DIRECTIONS
Nothing but the lines from the top of the data to the line holding "7.78).build('terrace_wall', 'dark_wall', RH)" should be printed, word for word and both ends included; leave the pictures out.

^^^^^^^^^^^^^^^^

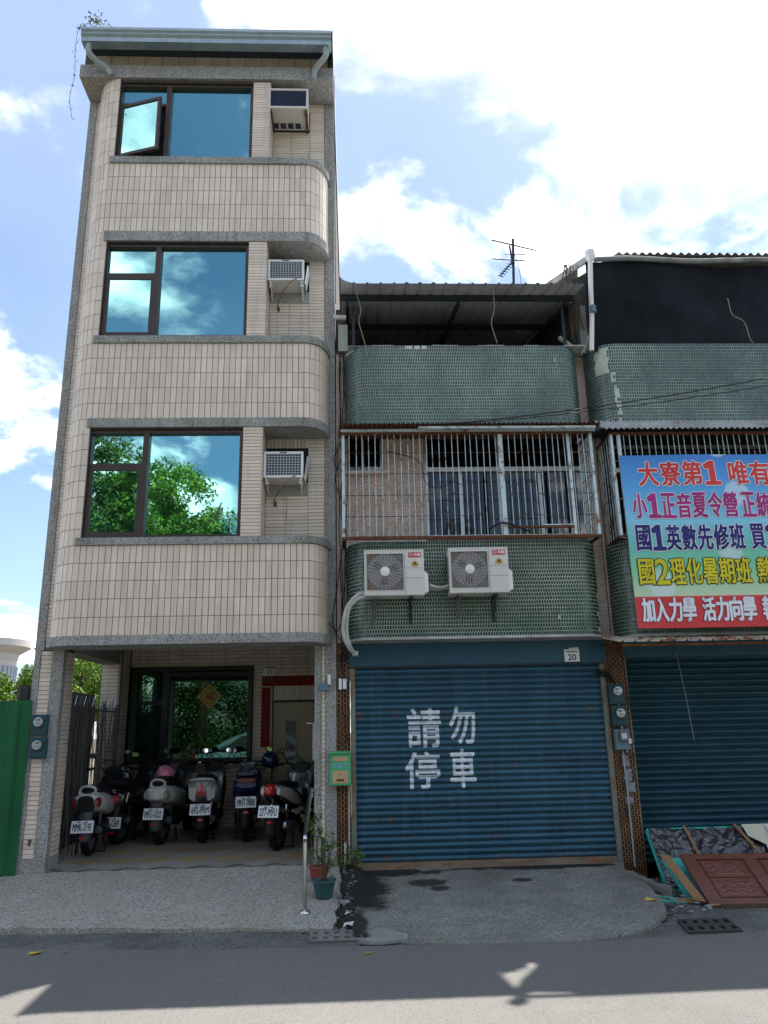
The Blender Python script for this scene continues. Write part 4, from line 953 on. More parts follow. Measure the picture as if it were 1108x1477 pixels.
# upper roof: corrugated sheet, rolled edge and dark sheet for the shaded void
def rz3(y): return 7.80 + (y + .6) * .42
rs = MB(); corr(rs, 3.74, X1, -.45, 2.9, rz3, .11, .02, trap=False, ny=3); rs.build('tin_roof', 'tin_light', RH)
gb = MB(); gb.obox((3.34, .95, rz3(.95) - .07), (.02, 0, 0), (0, 1.55, 1.55 * .42), (0, 0, .05)); gb.build('gable_board', 'tin_light', RH)
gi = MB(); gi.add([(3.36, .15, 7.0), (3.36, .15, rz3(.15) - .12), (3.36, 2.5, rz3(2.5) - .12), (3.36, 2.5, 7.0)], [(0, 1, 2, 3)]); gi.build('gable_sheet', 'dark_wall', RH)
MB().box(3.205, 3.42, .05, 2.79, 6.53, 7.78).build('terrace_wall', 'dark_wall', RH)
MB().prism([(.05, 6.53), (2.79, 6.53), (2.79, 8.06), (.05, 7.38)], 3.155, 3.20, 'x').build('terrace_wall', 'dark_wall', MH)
nt = MB().grid(60, 26, lambda u, v: (3.27 + 4.35 * u, -.33 - .12 * v + .012 * math.sin(u * 21) * (1 - v) + .02 * math.sin(u * 7 + v * 4) + .012 * math.sin(v * 13 + u * 19) + .02 * max(0, math.sin(u * 31 + 1.5 * math.sin(v * 3))) ** 6, 6.42 + (7.70 + .035 * math.sin(u * 9 + .5) - 6.42) * v)); nt.build('void_shade_sheet', 'void_shade', RH, smooth=True)  # dark sheet hung in place of the shaded void below the roof
tp = MB(); q = random.Random(5)
tp.tube([(3.38 + .15 * i, -.52, 7.715 + .02 * math.sin(i * .5) - .012 * (1 if i > 12 else 0)) for i in range(29)], .036, 10); tp.build('rolled_tarpaulin', 'tarp_edge', RH, smooth=True)
pp = MB(); pp.tube([(3.30, -.60, 7.72), (3.29, -.5, 7.2), (3.30, -.42, 6.9), (3.27, -.35, 6.42)], .033, 10); pp.lathe([(.035, -.06), (.065, .0), (.065, .09), (.0, .09)], (3.30, -.60, 7.70), 14); pp.build('downpipe', 'white', RH, smooth=True)
MB().lathe([(0, -.05), (.045, -.05), (.045, .05), (0, .05)], (3.31, -.46, 6.98), 10).build('pipe_coupling', 'meter_grey', RH)
MB().tube(smooth_path([(5.15, -.55, 7.1), (5.18, -.55, 6.85), (5.33, -.54, 6.75), (5.38, -.53, 6.5), (5.42, -.52, 6.44)], 5), .0042, 5).build('loose_cord', 'cable_w', RH)
# window behind the banner
wf = MB(); frame_rect(wf, 3.5, X1 - .1, 3.93, 5.2, .05, .1, .04); wf.box(3.54, X1 - .14, .05, .1, 4.82, 4.88); wf.build('window', 'alu', RH)

# ------------------------------------------------------------------ security cages
def cage(x0, x1, z0, z1, label, seed, pitch=.0805, posts=(), side_l=True, side_r=True):
    t = thing('security_grille', label, 'window grille', (x0, -.55, z0), 'rusty window grilles'); q = random.Random(seed); W_ = x1 - x0; H = z1 - z0
    nb = int(W_ / pitch); me = MB().tube([(0, 0, 0), (0, 0, H)], .0050, 6).mesh('bar', 'bar_blue')
    for i in range(nb + 1):
        o = bpy.data.objects.new('bar', me); COL.objects.link(o); o.parent = t; o.location = (min(W_, i * pitch) + q.uniform(-.006, .006), q.uniform(-.006, .004), 0); o.rotation_euler = (q.uniform(-.006, .006), q.uniform(-.008, .008), q.uniform(0, 6))
    mh_ = MB().tube([(0, 0, 0), (W_, 0, 0)], .0055, 5).mesh('cross_rod', 'bar_dark')
    for f in (.20, .40, .605, .81):
        o = bpy.data.objects.new('cross_rod', mh_); COL.objects.link(o); o.parent = t; o.location = (0, .012, H * f); o.rotation_euler = (0, q.uniform(-.003, .003), 0)
    for f, m in ((0.0, 'rust'), (1.0, 'rust')):
        mb = MB(); mb.box(-.02, W_ + .02, -.02, .02, H * f - .022, H * f + .012); mb.build('frame_angle', m, t)
    for s_, on in ((0.0, side_l), (W_, side_r)):
        if not on: continue
        for k in range(1, 6):
            o = MB().tube([(0, 0, 0), (0, 0, H)], .0065, 5).build('bar', 'bar_blue', t); o.location = (s_, .09 * k, 0)
        sb = MB(); 
        for f in (.20, .40, .605, .81): sb.tube([(s_, 0, H * f), (s_, .54, H * f)], .005, 5)
        sb.box(s_ - .018, s_ + .018, .02, .54, -.02, .01); sb.box(s_ - .012, s_ + .012, .02, .54, H - .015, H + .01); sb.build('side_rod', 'bar_dark', t)
        pb = MB().box(s_ - .018, s_ + .018, -.018, .018, .012, H - .02); pb.build('corner_post', 'bar_blue', t)
    for xx, ww in posts: MB().box(xx - ww, xx + ww, -.012, -.002 + .03, .012, H - .02).build('post', 'bar_blue', t)
    return t
cg = cage(-.09, 3.06, 3.80, 5.16, 'rusty pale blue barred window grille above the two outdoor condensers', 31, posts=((1.99, .028), (2.86, .018)))
o = MB().box(2.02, 2.84, -.03, .0, .10, .125).build('tray_edge', 'rust', cg); MB().box(2.45, 2.84, -.032, .0, .13, .142).build('tray_strip', 'bar_blue', cg)
cage(3.33, 7.3, 3.78, 5.14, 'pale barred window grille half hidden behind the printed banner', 32, posts=((.10, .02),), side_r=False)
rs = MB(); corr(rs, -.13, 3.16, -.74, -.02, lambda y: 5.215 + (y + .74) * .10, .06, .011, trap=False, ny=3)
ra = rs.build('grille_awning', 'rust'); tag(ra, 'thin rusty corrugated canopy on top of the pale blue window grille', 'awning')
fa = MB(); fa.box(-.12, 3.12, -.60, -.575, 5.165, 5.20); fa.box(.85, 3.10, -.70, -.675, 5.165, 5.195); o = fa.build('canopy_rail', 'bar_blue', ra)

# ------------------------------------------------------------------ outdoor condensers
def condenser():
    t = thing('outdoor_condenser', 'outdoor condenser unit nearer the tall townhouse, hung on the lower green balcony', 'air conditioner', (.15, -.72, 3.06), 'outdoor condensers on the green balcony')
    Wd, H, D_ = .71, .545, .26
    MB().box(0, Wd, 0, D_, .0, H).build('casing', 'cream', t, bevel=.012)
    MB().box(-.004, Wd + .004, -.004, D_ + .004, H - .012, H + .006).build('top_cover', 'cream', t, bevel=.005)
    cx, cz, rr = .245, .285, .20
    rc = MB(); rc.prism([(cx - .205, cz - .205), (cx + .205, cz - .205), (cx + .205, cz + .205), (cx - .205, cz + .205)], -.004, -.0015, 'y') if False else rc.box(cx - .207, cx + .207, -.0035, -.001, cz - .207, cz + .207); rc.build('fan_recess', 'wire_dk', t)
    MB().lathe([(.0, -.006), (.155, -.006), (.155, -.0045)], (cx, 0, cz), 28, 'y').build('fan_shadow', 'black', t) if False else None
    fbm = MB()
    for i in range(3):
        a = i * 2.1 + .4; fbm.obox((cx + .09 * math.cos(a), -.007, cz + .09 * math.sin(a)), (.07 * math.cos(a), 0, .07 * math.sin(a)), (-.04 * math.sin(a), 0, .04 * math.cos(a)), (0, .002, 0))
    fbm.build('fan_blade', 'black', t)
    g = MB()
    for r_ in [.055 + .0165 * i for i in range(10)]:
        pts = [(cx + r_ * math.cos(2 * PI * k / 28), -.014, cz + r_ * math.sin(2 * PI * k / 28)) for k in range(29)]; g.tube(pts, .0016, 4, False)
    for k in range(26):
        a = 2 * PI * k / 26; g.tube([(cx + .04 * math.cos(a), -.016, cz + .04 * math.sin(a)), (cx + .13 * math.cos(a + .10), -.018, cz + .13 * math.sin(a + .10)), (cx + .205 * math.cos(a + .16), -.012, cz + .205 * math.sin(a + .16))], .0019, 4, False)
    g.build('fan_grille', 'cream', t)
    fr_ = MB(); frame_rect(fr_, cx - .215, cx + .215, cz - .215, cz + .215, -.016, .0, .012); fr_.build('grille_frame', 'wire_dk', t, bevel=.004)
    for sx, sz in ((1, 1), (1, -1), (-1, 1), (-1, -1)): MB().add([(cx + sx * .2, -.010, cz + sz * .2), (cx + sx * .2, -.010, cz + sz * .12), (cx + sx * .12, -.010, cz + sz * .2)], [(0, 1, 2) if sx * sz < 0 else (0, 2, 1)]).build('grille_corner', 'rail', t)
    MB().lathe([(0, -.030), (.045, -.028), (.056, -.020), (.056, -.012)], (cx, 0, cz), 24, 'y').build('fan_cap', 'white', t, smooth=True)
    pn = MB(); pn.box(.477, .480, -.002, .0, .02, H - .03); pn.box(.49, Wd - .02, -.002, 0, .205, .208); pn.box(.49, Wd - .02, -.002, 0, .325, .328); pn.build('panel_seam', 'grey_pl', t)
    lb = MB().box(.525, .675, -.004, .0, .455, .515).build('brand_label', 'logo_red', t)
    lt = MB(); put_text(lt, '禾聯', .585, .668, .467, .505, -.0055, .03); 
    pts = [(.555 + .018 * math.cos(2 * PI * k / 18), -.0058, .486 + .018 * math.sin(2 * PI * k / 18)) for k in range(19)]; lt.tube(pts, .0028, 4, False); lt.box(.547, .563, -.006, -.0045, .483, .489); lt.build('lettering', 'txt_white', lb)
    st_ = MB(); st_.lathe([(0, -.003), (.034, -.003), (.034, 0)], (.60, 0, .375), 18, 'y'); st_.box(.555, .645, -.004, 0, .352, .372); st_.build('energy_sticker', 'gold', t)
    st2 = MB().lathe([(0, -.0045), (.016, -.0045), (.016, -.003)], (.60, 0, .382), 12, 'y').build('sticker_emblem', 'gold_dk', t)
    sc_ = MB(); sc_.prism([(0, .05), (.06, .02), (.06, .0), (.0, -.0)], .03, .27, 'z') if False else None
    sv = MB(); sv.add([(Wd, .03, .03), (Wd, .2, .03), (Wd + .05, .17, .05), (Wd + .05, .05, .05), (Wd, .03, .30), (Wd, .2, .30), (Wd + .05, .17, .26), (Wd + .05, .05, .26)], [(3, 2, 1, 0), (4, 5, 6, 7), (0, 3, 7, 4), (3, 2, 6, 7), (2, 1, 5, 6)][0:5])
    sv.f = [f[::-1] for f in sv.f]; sv.build('valve_cover', 'white', t, bevel=.004)
    MB().box(Wd, Wd + .012, .05, .2, .42, .45).build('side_grip', 'white', t)
    for bx_ in (.12, .55):
        b = MB(); b.box(bx_ - .018, bx_ + .018, .0, .33, -.028, -.003); b.box(bx_ - .018, bx_ + .018, .305, .33, -.30, -.028); b.tube([(bx_, .04, -.03), (bx_, .315, -.25)], .011, 6); b.box(bx_ - .02, bx_ + .02, .02, .06, -.02, .002)
        b.build('wall_bracket', 'steel_dk' if bx_ > .3 else 'wire_dk', t)
    sd = MB()
    for k in range(14): sd.box(-.004, .0, .03, D_ - .03, .06 + k * .03, .066 + k * .03)
    sd.build('side_fins', 'fins', t)
    return t
cd = condenser()
c2_ = copy_tree(cd); c2_.location = (1.155, -.72, 3.075); c2_['label'] = 'outdoor condenser unit farther from the tall townhouse, second on the lower green balcony'
c2_.rotation_euler = (0, 0, R(-1.5))
hs = MB(); hs.tube(smooth_path([(.93, -.60, 3.20), (1.0, -.60, 3.175), (1.08, -.60, 3.17), (1.17, -.6, 3.19)], 5), .020, 9); hs.tube(smooth_path([(.93, -.57, 3.17), (1.02, -.57, 3.15), (1.17, -.57, 3.17)], 5), .014, 8)
tag(hs.build('refrigerant_pipe', 'hose', smooth=True), 'short white wrapped pipe linking the two outdoor condensers', 'pipe')
hs = MB()
for o_, dz in ((0, 0), (.045, -.05)):
    hs.tube(smooth_path([(.16, -.60, 3.12 + dz), (.08, -.60, 3.10 + dz), (-.04 + o_ * .4, -.55, 2.98 + dz * .6), (-.095 + o_ * .9, -.50, 2.82), (-.10 + o_ * .9, -.42, 2.66), (-.05 + o_ * .6, -.35, 2.52), (.03 + o_ * .2, -.20, 2.44)], 7), .024 - o_ * .12, 10)
tag(hs.build('refrigerant_pipe', 'hose', smooth=True), 'pair of white wrapped pipes curving down round the left end of the green balcony', 'pipe')
hs = MB(); hs.box(.0, .07, -.24, -.04, 2.42, 2.47); tag(hs.build('pipe_elbow_box', 'hose'), 'small pale box where the curved white pipes end above the shutter housing', 'pipe fitting')

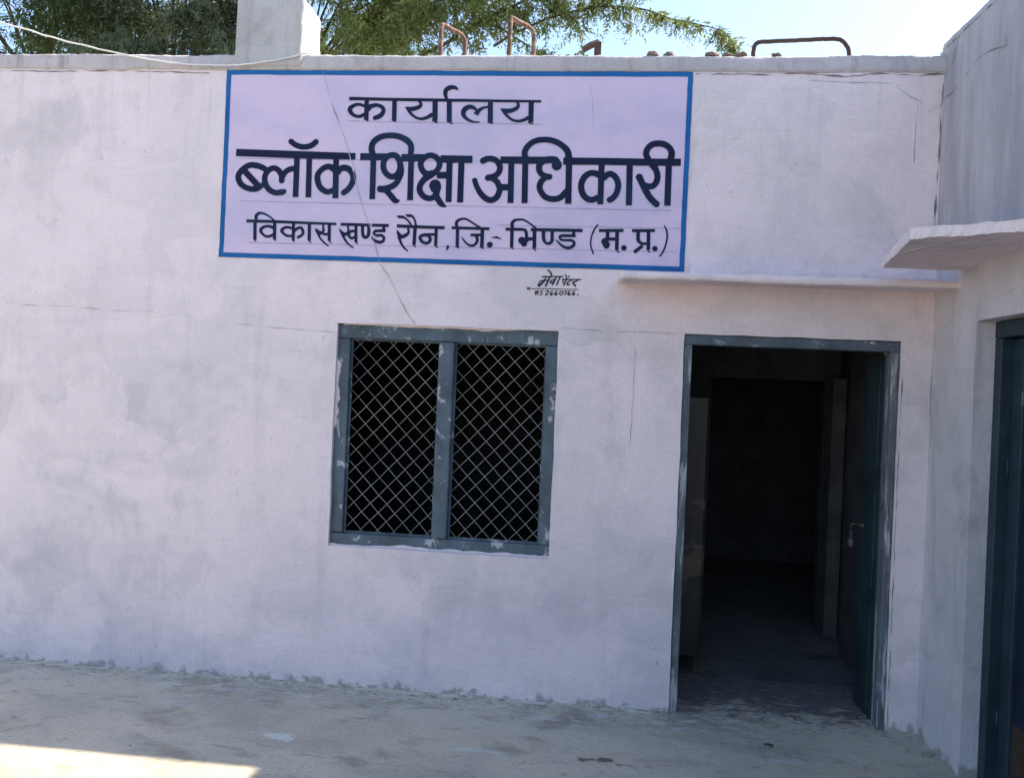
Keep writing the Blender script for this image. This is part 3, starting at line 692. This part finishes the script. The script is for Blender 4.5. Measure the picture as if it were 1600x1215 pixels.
 'painter': '''L 513.1,2340.1,7.1 631.9,2344.3,7.0
S 542.3,2379.6,6.6 556.1,2366.7,9.2 564.4,2353.8,8.8 566.0,2341.7,7.7
S 537.4,2339.7,6.2 527.2,2321.8,7.1 510.3,2303.6,7.9 497.5,2292.2,9.3 496.6,2287.3,8.8 506.3,2292.5,7.9 531.7,2319.7,6.6
S 490.9,2292.0,2.2 499.0,2308.8,5.7 511.9,2318.0,6.6 549.2,2322.0,6.6
L 558.3,2340.4,9.2 533.5,2286.7,9.3
S 588.6,2329.1,7.0 569.0,2323.0,7.0 560.6,2314.0,7.9 563.1,2306.3,7.5 576.0,2313.3,7.0 588.6,2328.0,7.0
L 592.5,2340.3,7.9 572.0,2294.5,7.9
L 613.3,2342.0,7.9 594.0,2295.1,7.9
L 623.8,2328.0,7.5 728.9,2330.0,6.6
L 642.3,2357.1,6.6 650.6,2328.8,6.6
D 659.9,2345.5,9.7
S 632.6,2327.1,6.1 628.7,2316.0,6.1 633.4,2309.5,6.1 645.2,2316.5,6.1
L 648.0,2326.5,6.6 633.7,2292.4,6.6
S 679.7,2328.5,5.3 661.6,2317.0,6.6 653.2,2307.9,7.9 655.7,2300.3,7.9 669.3,2301.8,6.6
S 712.0,2327.3,5.7 696.6,2318.0,7.0 683.6,2315.0,8.8 688.4,2304.6,8.8 700.3,2294.0,10.1
L 460.8,2271.9,4.0 535.8,2274.6,4.0 623.9,2274.0,4.0 717.1,2275.4,3.9
S 433.8,2281.4,3.5 436.6,2268.3,5.7 446.8,2277.9,5.3 448.7,2270.8,4.9 444.0,2261.4,3.1
D 459.8,2268.5,4.9
S 490.1,2258.9,5.7 480.3,2256.8,5.7 478.4,2248.6,5.7 485.7,2249.0,5.7 490.2,2257.8,5.7
L 489.1,2257.7,5.3 481.1,2237.6,5.3
L 489.0,2259.5,4.0 497.8,2260.9,4.0
L 497.7,2261.3,5.3 492.1,2238.6,5.3
L 524.2,2263.2,4.8 512.1,2262.2,4.9
S 512.5,2262.2,4.9 509.1,2253.9,5.3 517.0,2251.3,5.3 515.1,2242.4,5.3 503.2,2237.9,4.4
S 536.5,2258.6,4.8 547.3,2264.2,5.3 553.6,2260.4,5.7 545.7,2249.6,5.3 534.6,2240.9,5.3
L 533.3,2240.4,5.3 549.3,2242.6,5.3
S 577.0,2264.9,4.4 566.3,2257.9,5.7 562.4,2245.7,5.7 569.3,2240.4,5.7 575.6,2246.1,5.7 572.6,2250.0,5.3 563.9,2247.1,4.8
S 602.3,2265.7,4.4 591.6,2258.7,5.7 587.7,2246.5,5.7 594.5,2241.2,5.7 600.9,2246.9,5.7 597.9,2250.8,5.3 589.2,2247.9,4.8
S 624.4,2263.1,5.5 615.8,2258.4,5.5 615.2,2246.3,5.5 623.1,2243.2,5.5 632.5,2252.3,5.5 633.3,2261.1,5.5 624.0,2263.0,5.5
L 639.8,2263.5,4.8 653.3,2265.7,4.8
L 652.2,2265.7,5.7 642.0,2241.6,5.7
S 673.6,2267.9,4.4 662.9,2261.0,6.1 659.0,2248.7,6.1 665.9,2242.4,6.1 672.2,2248.7,6.1 669.2,2253.0,6.1 660.5,2250.1,4.8
S 699.8,2268.7,4.4 688.1,2261.7,5.7 684.2,2249.5,5.7 691.0,2244.2,5.7 697.4,2249.9,5.7 694.4,2253.8,5.3 685.7,2250.9,4.8
D 714.0,2246.1,8.8''',
}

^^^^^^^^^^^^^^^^

TASK RESULT
The Blender Python script for this scene continues. Write part 4, from line 953 on. More parts follow. Measure the picture as if it were 1108x1477 pixels.
# upper roof: corrugated sheet, rolled edge and dark sheet for the shaded void
def rz3(y): return 7.80 + (y + .6) * .42
rs = MB(); corr(rs, 3.74, X1, -.45, 2.9, rz3, .11, .02, trap=False, ny=3); rs.build('tin_roof', 'tin_light', RH)
gb = MB(); gb.obox((3.34, .95, rz3(.95) - .07), (.02, 0, 0), (0, 1.55, 1.55 * .42), (0, 0, .05)); gb.build('gable_board', 'tin_light', RH)
gi = MB(); gi.add([(3.36, .15, 7.0), (3.36, .15, rz3(.15) - .12), (3.36, 2.5, rz3(2.5) - .12), (3.36, 2.5, 7.0)], [(0, 1, 2, 3)]); gi.build('gable_sheet', 'dark_wall', RH)
MB().box(3.205, 3.42, .05, 2.79, 6.53, 7.78).build('terrace_wall', 'dark_wall', RH)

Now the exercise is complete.